The Hunt for Blue November: Why Battleground Texas Needs White Women

Photo: Callie Enlow, License: N/A

Callie Enlow

Over 75 people turned out for Battleground Texas’ latest San Antonio voter registration training

Photo: SOURCE: CENTER FOR AMERICAN PROGRESS. *ESTIMATES BASED OFF TABULATION AND EXTRAPOLATION OF CHANGE IN ELEGIBLE VOTERS FOUND IN 2008 AND 2011 AMERICAN COMMUNITY SURVEY, License: N/A

SOURCE: CENTER FOR AMERICAN PROGRESS. *ESTIMATES BASED OFF TABULATION AND EXTRAPOLATION OF CHANGE IN ELEGIBLE VOTERS FOUND IN 2008 AND 2011 AMERICAN COMMUNITY SURVEY


You may not believe in destiny, but demography will not be denied. That could be the slogan of Battleground Texas, the organization of Democratic activists who have hitched their wagon to the Lone Star state. Galvanized by President Barack Obama’s decisive sweep of the swing states last November, veteran staffers of that campaign parachuted into Republican redlands earlier this year with the aim of replicating their electoral battleground successes here. The stated mission is to convert demographic change into Democrat dividends, enfranchising and mobilizing the swelling ranks of majority-minority voters in the state, millions of inactive Latino voters in particular.

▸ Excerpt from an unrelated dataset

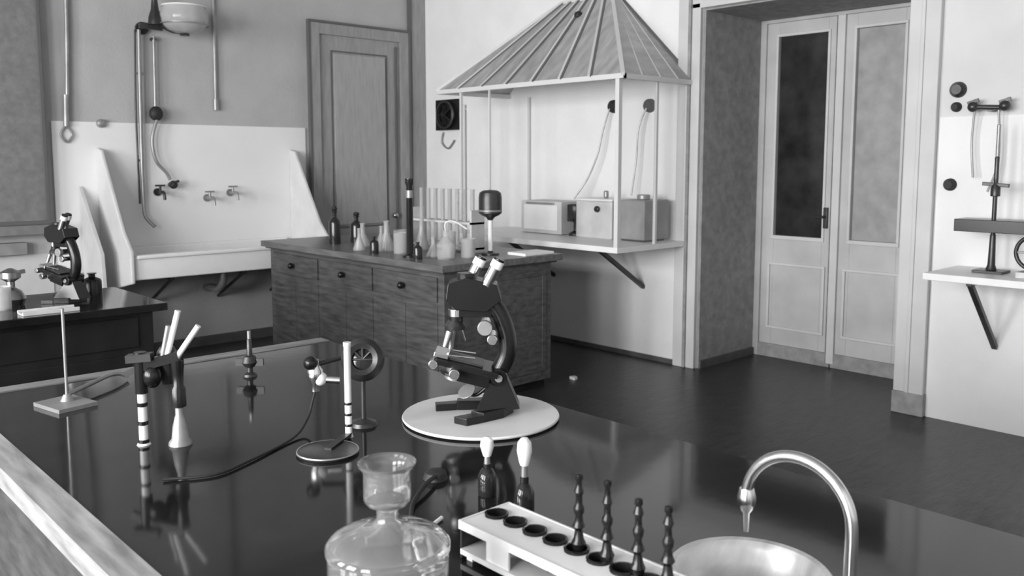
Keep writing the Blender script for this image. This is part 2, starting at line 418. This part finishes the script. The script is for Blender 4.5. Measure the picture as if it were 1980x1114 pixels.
b=B('water_bath'); b.bb(5.2,5.5,4.46,4.84,.985,1.28,'light_box'); b.bb(5.19,5.51,4.45,4.85,1.28,1.30,'shelf_white')
b.cyl((5.195,4.60,1.22),(5.17,4.60,1.22),.025,'metal_dark'); b.cyl((5.35,4.65,1.30),(5.35,4.65,1.36),.02,'metal_gray'); b.done(bevel=.02)
b=B('copper_boiler'); b.bb(5.2,5.5,4.14,4.40,1.0,1.30,'gray_box'); b.cyl((5.35,4.27,1.30),(5.35,4.27,1.34),.05,'metal_gray')
b.bb(5.22,5.48,4.16,4.38,.985,1.0,'metal_dark'); b.done(bevel=.035)
b=B('wall_ventilator'); b.bb(XB-.05,XB,6.72,7.08,1.90,2.20,'black_paint')
b.lathe((XB-.05,6.90,2.05),[(.13,0),(.14,.03),(.12,.04),(.11,.01)],'metal_dark',axis=(-1,0,0),close=True)
for i in range(5):
    a=i*2*math.pi/5; b.bar((XB-.07,6.90,2.05),(XB-.06,6.90+.1*math.cos(a),2.05+.1*math.sin(a)),.04,.006,'metal_dark')
b.tube([(XB-.02,7.0,1.88),(XB-.02,7.02,1.78),(XB-.02,6.92,1.72),(XB-.02,6.82,1.80)],.008,'metal_gray'); b.done()
b=B('wall_pipe'); b.cyl((XB-.03,6.66,2.14),(XB-.03,6.66,.99),.014,'frame_light'); b.cyl((XB,6.66,2.1),(XB-.03,6.66,2.1),.01,'frame_light'); b.done()

# ------------------------------------------------------------ cabinet
b=B('laboratory_cabinet')
cx0,cx1,cy0,cy1=3.42,4.38,4.31,6.58
b.bb(cx0,cx1,cy0,cy1,.06,.90,'wood_chest'); b.bb(cx0+.04,cx1-.02,cy0+.04,cy1-.04,0,.06,'wood_black')
b.bb(cx0-.03,cx1+.03,cy0-.03,cy1+.03,.89,.905,'wood_dark'); b.bb(cx0-.06,cx1+.06,cy0-.06,cy1+.05,.905,.95,'wood_chest_top')
n=3; w=(cy1-cy0-.08)/n
for i in range(n):
    y0=cy0+.04+i*w
    b.bb(cx0-.014,cx0,y0+.02,y0+w-.02,.70,.86,'wood_chest_b')
    yy=y0+w/2
    b.cyl((cx0-.014,yy,.78),(cx0-.035,yy,.78),.012,'metal_dark'); b.sph((cx0-.045,yy,.78),.024,'black_paint')
    for j in (0,1):
        u0=y0+.02+j*(w-.04)/2; b.bb(cx0-.007,cx0,u0+.003,u0+(w-.04)/2-.003,.10,.66,'wood_chest_b')
for (u0,u1,z0,z1) in ((cx0+.05,cx1-.05,.80,.84),(cx0+.05,cx1-.05,.12,.16),(cx0+.05,cx0+.09,.16,.80),(cx1-.09,cx1-.05,.16,.80)):
    b.bb(u0,u1,cy0-.006,cy0,z0,z1,'wood_chest_b')
b.done(bevel=.003)

ZT=.95
def bottle(name,x,y,r,h,m,z=ZT,stop=None):
    b=B(name); b.lathe((x,y,z),[(0,0),(r,0),(r,h*.6),(r*.9,h*.68),(r*.35,h*.78),(r*.35,h*.9),(r*.5,h*.92),(r*.5,h*.95),(0,h*.95)],m)
    if stop: b.lathe((x,y,z+h*.95),[(0,0),(r*.3,0),(r*.55,h*.06),(r*.4,h*.13),(0,h*.15)],stop)
    b.done()
def flask(name,x,y,r,h,z=ZT):
    b=B(name); b.lathe((x,y,z),[(0,0),(r,0),(r*1.02,h*.06),(r*.3,h*.62),(r*.28,h*.95),(r*.38,h),(r*.32,h),(r*.24,h*.94),(r*.26,h*.62),(r*.93,h*.07),(0,h*.05)],'glass_thin')
    b.done()
def beaker(name,x,y,r,h,z=ZT):
    b=B(name); b.lathe((x,y,z),[(0,0),(r*.95,0),(r,h*.05),(r,h*.95),(r*1.08,h),(r*1.03,h),(r*.93,h*.94),(r*.93,h*.06),(0,h*.05)],'glass_thin'); b.done()
bottle('reagent_bottle',3.66,5.98,.045,.27,'dark_glass',stop='black_rubber')
bottle('reagent_bottle',3.86,5.98,.05,.22,'dark_glass',stop='black_rubber')
flask('conical_flask',3.68,5.62,.06,.18); flask('conical_flask',3.85,5.62,.05,.15)
flask('conical_flask',3.62,5.22,.065,.22); beaker('beaker',3.80,5.30,.05,.14); flask('conical_flask',3.52,5.42,.045,.16)
beaker('beaker',3.60,5.02,.05,.15); flask('conical_flask',3.86,5.12,.06,.24)
bottle('reagent_bottle',3.46,5.14,.032,.13,'dark_glass'); flask('conical_flask',3.78,5.45,.05,.20)
b=B('graduated_cylinder'); b.lathe((3.52,4.80,ZT),[(0,0),(.05,0),(.05,.012),(.025,.025),(.022,.48),(.030,.50),(.030,.53),(0,.53)],'dark_glass')
b.lathe((3.52,4.80,ZT+.40),[(.0225,0),(.0235,.001),(.0235,.05),(.0225,.051)],'metal_gray')
b.done()
b=B('test_tube_rack')
for zz in (.02,.20): b.bb(3.98,4.10,4.70,5.42,ZT+zz,ZT+zz+.015,'light_box')
for yy in (4.70,5.40): b.bb(3.98,4.10,yy,yy+.02,ZT,ZT+.30,'light_box')
for i in range(8):
    y=4.76+i*.085
    b.lathe((4.04,y,ZT+.036),[(0,0),(.012,.004),(.016,.02),(.016,.40),(.02,.41),(.016,.41),(.013,.40),(.013,.02),(0,.008)],'glass_thin',seg=14)
b.done()
b=B('wash_bottle'); b.lathe((3.62,4.54,ZT),[(0,0),(.055,0),(.06,.02),(.06,.10),(.02,.15),(.02,.19),(0,.19)],'glass_thin'); b.tube([(3.62,4.54,ZT+.18),(3.62,4.54,ZT+.24),(3.66,4.50,ZT+.25),(3.72,4.44,ZT+.20)],.005,'white_glass'); b.done()
beaker('beaker',3.78,4.50,.05,.13); flask('conical_flask',3.64,4.70,.05,.14); beaker('beaker',3.84,4.78,.05,.16); bottle('reagent_bottle',3.48,4.66,.03,.12,'dark_glass')
b=B('table_lamp'); L0=(4.01,4.535,ZT)
b.lathe(L0,[(0,0),(.06,0),(.06,.012),(.02,.02),(.0155,.03),(.0155,.24),(.03,.26),(.06,.275),(.080,.29),(.080,.40),(.074,.43),(.05,.445),(0,.45)],'metal_dark')
b.lathe((L0[0],L0[1],ZT+.03),[(.0165,0),(.0165,.21)],'white_glass')
b.lathe((L0[0],L0[1],ZT+.30),[(.081,0),(.0825,.002),(.0825,.010),(.081,.012)],'metal_gray')
b.done()
b=B('instrument_tray'); b.bb(4.10,4.38,4.28,4.46,ZT,ZT+.02,'enamel'); b.done(bevel=.005)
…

As the heft of the traditional Republican base dwindles, this partisan switcheroo has become not a question of if, but of when. And when it happens, the GOP can kiss the White House goodbye for at least a generation. The ambitious BGTX endgame contemplates the capture of the state’s 38 presidential electoral votes, securing victory in races for the Oval Office in the foreseeable future.

Skeptics respond that even if rock-bottom voter participation rates among Latinos rise, their demographics don’t support a flip in the state until the 2024 or 2028 presidential cycles. Republican strategists see that time window as critical, sufficient enough to erode Hispanic support for the Democratic party and avert the end of their two-decade dominance of state politics. Nobody knows how wide that window is, but even BGTX has sought to tamp down expectations of near-term results. “If 2020 is the year we turn this state blue, that’s OK with me,” BGTX Executive Director Jenn Brown told a recent Austin recruitment rally.

However, there is nothing fuzzy about the math. The Democrats can take Texas in 2016 if they can tap into one a key segment: white Texans, and in particular white women, the new kingmakers–or queenmakers–of Lone Star politics.

Why? Women of color broadly support Democratic candidates, but that’s just the point: BGTX needs to mine new veins of voters. At least at this stage, minority population trends alone will not lock up the race, since heavily Republican non-Hispanic whites will still hold a slim majority through the next presidential cycle. Even if Battleground succeeds in ramping up meager Hispanic voter turnout to white levels, a Republican candidate would likely still prevail in 2016.

“I think [Texas Battleground] realizes that it’s not just a matter of finding and turning out minority voters,” says Ruy Teixeira, co-author of the book The Emerging Democratic Majority and a senior fellow at Center for American Progress. “It’s also a matter of finding and turning out relatively liberal white voters, given the structure of the Texas electorate and given how conservatively white voters have been voting. The treasure trove would presumably be more likely to be college educated, more likely to be younger, and more likely to be women living in the big metropolitan areas.”